For $E^1_n = \left< n \right| H_1 \left| n \right>$ to be nonzero, we only need to consider terms with the same number of raising and lowering operators

\[H_1 \approx \frac{AD}{4B} (a^\dagger a ^\dagger a a + a^\dagger a a^\dagger a + a^\dagger a a a^\dagger + a a^\dagger a^\dagger a + a a^\dagger a a^\dagger + a a a^\dagger a^\dagger )\] \[= \frac{AD}{4B} (a^\dagger a ^\dagger a a + a^\dagger a a^\dagger a + (a^\dagger a a^\dagger a + a^\dagger a) + a a^\dagger a^\dagger a + a a^\dagger a a^\dagger + (a a^\dagger a a^\dagger + a a^\dagger))\] \[= \frac{AD}{4B} (a^\dagger a ^\dagger a a + 2 a^\dagger a a^\dagger a + a^\dagger a + a a^\dagger a^\dagger a + 2 a a^\dagger a a^\dagger + a a^\dagger)\] \[= \frac{AD}{4B} ((a^\dagger a a ^\dagger a - a^\dagger a) + 2 a^\dagger a a^\dagger a + a^\dagger a + a a^\dagger a^\dagger a + 2 (a a^\dagger a^\dagger a + a a^\dagger) + a a^\dagger)\] \[= \frac{3 AD}{4B} ( a^\dagger a a^\dagger a + a a^\dagger a^\dagger a + a a^\dagger)\] \[= \frac{3 AD}{4B} ( a^\dagger a a^\dagger a + (a^\dagger a a^\dagger a + a^\dagger a) + a a^\dagger)\] \[= \frac{3 AD}{4B} ( 2 a^\dagger a a^\dagger a + a^\dagger a + a a^\dagger)\] \[= \frac{3 AD}{4B} ( 2 a^\dagger a a^\dagger a + 2 a^\dagger a + 1)\]

So

\[E_n^1 = \left< n \right| H_1 \left| n \right> = \frac{3 AD}{4B}(2n^2+2n+1)\] \[E_{n-1,n} = \frac{3 AD}{B} n + \hbar \omega\]

The anharmonicity

\[\alpha = E_{n-1, n} - E_{n-2, n-1} = \frac{3 AD}{B}\]
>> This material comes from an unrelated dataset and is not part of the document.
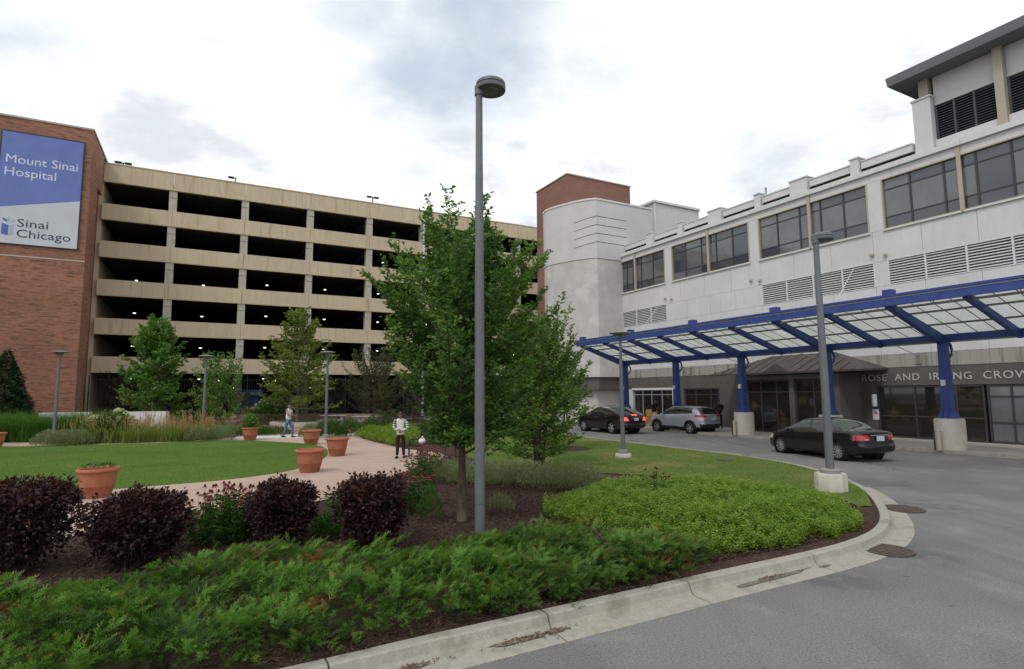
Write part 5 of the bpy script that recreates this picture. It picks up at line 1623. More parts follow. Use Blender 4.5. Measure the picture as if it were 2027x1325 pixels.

$3 AD/B = - A/4 = -e^2/2C$ for $\cos \varphi$, $-e^2/8C$ for $\cos \varphi/2$.

JJ-C-gate

The system in subfigure (c) can be described as

\[H = A (n-n_g)^2 + V(\varphi)\]

The $n_g$ term is usually introduced by coupling to the environment. So it would be nice if the energy spectrum is insensitive to $n_g$.